最近カセットデッキの故障の原因で多くなりつつあるのが「リールモーターの故障」です。そして、その故障の原因は、内部ブラシ・整流子の酸化による接触不良がほとんどです。
新品のモーターが入手できるのであれば交換して修理完了となるのですが、そういったケースは稀で、大半は中古モーターを探すかモーターのオーバーホールを行うことになります。
この故障が起きる原因は、リールモーターの使用特性と大きく関係しています。
リールモーターは、無負荷のときは、毎分1000回転以上の速度で回転しますが、再生時には、右側リールの回転速度に合わせた速度で回転することになります。おそらく無負荷の時の数分の一の回転数になっていると思われます。
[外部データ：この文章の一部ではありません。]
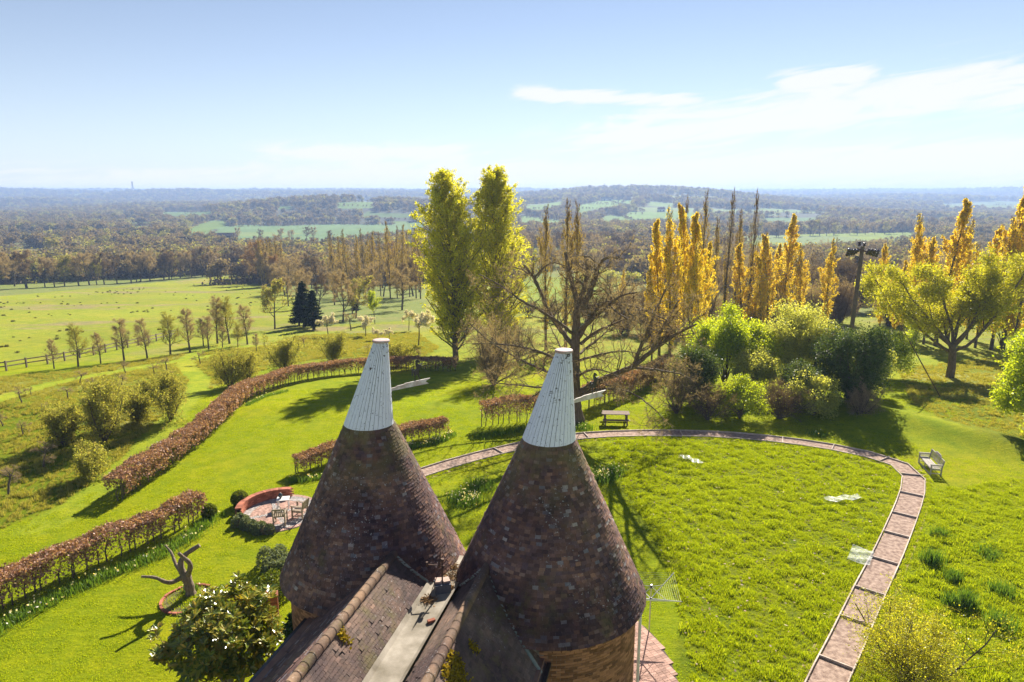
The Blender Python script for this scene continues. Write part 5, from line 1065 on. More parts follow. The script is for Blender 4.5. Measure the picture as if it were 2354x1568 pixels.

一方、モーター内部のブラシと整流子は、経年により酸化が進み、接触状態が次第に不良となっていきます。そういった状態で、回転が低速な再生状態が続くと、回転中に一瞬ではありますが、完全な絶縁状態となり停止してしまいます。ただし、早送りや巻き戻しではモーターが高速で回転していますので、一瞬絶縁状態となっても慣性でモーターが回転し続け、接触が回復しますので停止することはまずありません。
また、この故障は、モーターがより低速となるテープの後半部分で起きやすいという特徴があります。
しかし、この故障を少しでも回避する方法があります。
それは、早送りや巻き戻しを意識して日常的に多用するということです。そのことにより、モーターが長時間高回転し、ブラシと整流子の摩擦によって酸化被膜が除去されます。
一番理想なのは、使用前に一度テープの往復分を早送り・巻き戻ししたのちに最初から最後まで再生をするというものです。なぜなら、再生状態でテープを巻き取ることが「乱巻き」や「固巻き」を防止することができテープの保存という面からも望ましい状態となるからです。
もう30年以上経過した機器を扱うということは、少し面倒なことが多くなりますが、それもアナログオーディオの楽しみだと私は思っています。